/---

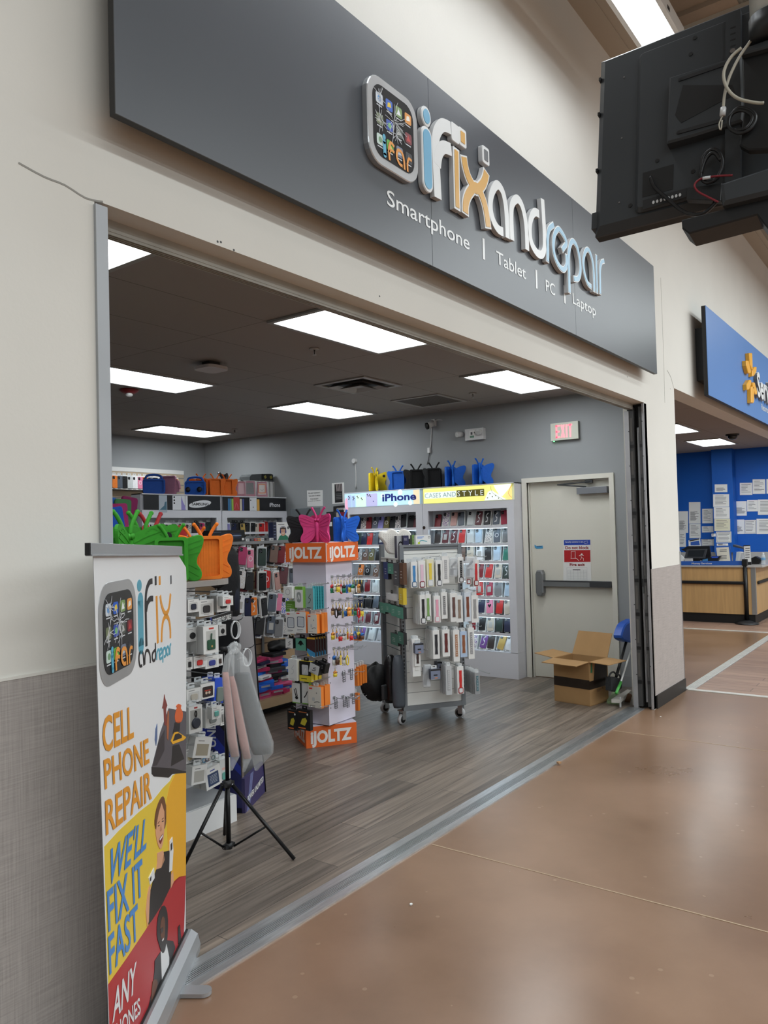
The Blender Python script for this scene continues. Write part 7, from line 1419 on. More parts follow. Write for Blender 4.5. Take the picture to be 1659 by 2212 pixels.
# toppled phone picture with tiny workers
art('phone_picture',[B2(1100,190),B2(1338,235),B2(1335,1045),B2(1160,1010),B2(870,990),B2(960,640),B2(985,520)],2,mat('print_phone_grey',(88,84,90),.3))
art('phone_picture_edge',[B2(866,990),B2(1160,1012),B2(1335,1050),B2(1335,1072),B2(1150,1085),B2(1100,1135),B2(900,1120),B2(868,1085)],3,BKp)
art('phone_picture_shade',[B2(1150,700),B2(1240,680),B2(1310,880),B2(1220,930),B2(1130,980)],3,BKp); art('phone_picture_shade',[B2(960,640),B2(1040,480),B2(1040,760),B2(935,970),B2(880,980)],3,mat('print_dark_grey',(58,54,58),.35))
art('worker_figure',[B2(1195,380),B2(1180,300),B2(1200,210),B2(1215,185),B2(1200,160),B2(1230,130),B2(1270,150),B2(1262,190),B2(1290,250),B2(1280,350),B2(1240,390)],4,mat('print_worker_orange',(214,100,50),.35),2); art('worker_trousers',[B2(1180,385),B2(1255,370),B2(1245,500),B2(1150,540)],4,BKp)
art('wheelbarrow',[B2(1170,520),B2(1215,510),B2(1335,585),B2(1300,625),B2(1150,680),B2(1125,640)],5,BAM); art('wheelbarrow_load',[B2(1180,545),B2(1230,530),B2(1275,560),B2(1270,595),B2(1150,640)],6,BKp)
art('worker_figure',[B2(1038,0),B2(1050,60),B2(1078,150),B2(1060,200),B2(1070,430),B2(1040,420),B2(1030,190),B2(1010,190),B2(1030,90)],4,mat('print_worker_red',(128,60,54),.35)); art('worker_figure',[B2(1085,225),B2(1100,230),B2(1100,440),B2(1090,630),B2(1072,600),B2(1070,400)],4,mat('print_worker_brown',(164,94,60),.35)); art('worker_figure',[B2(920,470),B2(940,400),B2(940,600),B2(925,700),B2(910,620)],4,mat('print_worker_blue',(90,110,150),.35))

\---

● Directions for this task
Strip out the pictures and quote the remaining data word for word.

● Task response
The Blender Python script for this scene continues. Write part 7, from line 1419 on. More parts follow. Write for Blender 4.5. Take the picture to be 1659 by 2212 pixels.
# toppled phone picture with tiny workers
art('phone_picture',[B2(1100,190),B2(1338,235),B2(1335,1045),B2(1160,1010),B2(870,990),B2(960,640),B2(985,520)],2,mat('print_phone_grey',(88,84,90),.3))
art('phone_picture_edge',[B2(866,990),B2(1160,1012),B2(1335,1050),B2(1335,1072),B2(1150,1085),B2(1100,1135),B2(900,1120),B2(868,1085)],3,BKp)
art('phone_picture_shade',[B2(1150,700),B2(1240,680),B2(1310,880),B2(1220,930),B2(1130,980)],3,BKp); art('phone_picture_shade',[B2(960,640),B2(1040,480),B2(1040,760),B2(935,970),B2(880,980)],3,mat('print_dark_grey',(58,54,58),.35))
art('worker_figure',[B2(1195,380),B2(1180,300),B2(1200,210),B2(1215,185),B2(1200,160),B2(1230,130),B2(1270,150),B2(1262,190),B2(1290,250),B2(1280,350),B2(1240,390)],4,mat('print_worker_orange',(214,100,50),.35),2); art('worker_trousers',[B2(1180,385),B2(1255,370),B2(1245,500),B2(1150,540)],4,BKp)
art('wheelbarrow',[B2(1170,520),B2(1215,510),B2(1335,585),B2(1300,625),B2(1150,680),B2(1125,640)],5,BAM); art('wheelbarrow_load',[B2(1180,545),B2(1230,530),B2(1275,560),B2(1270,595),B2(1150,640)],6,BKp)
art('worker_figure',[B2(1038,0),B2(1050,60),B2(1078,150),B2(1060,200),B2(1070,430),B2(1040,420),B2(1030,190),B2(1010,190),B2(1030,90)],4,mat('print_worker_red',(128,60,54),.35)); art('worker_figure',[B2(1085,225),B2(1100,230),B2(1100,440),B2(1090,630),B2(1072,600),B2(1070,400)],4,mat('print_worker_brown',(164,94,60),.35)); art('worker_figure',[B2(920,470),B2(940,400),B2(940,600),B2(925,700),B2(910,620)],4,mat('print_worker_blue',(90,110,150),.35))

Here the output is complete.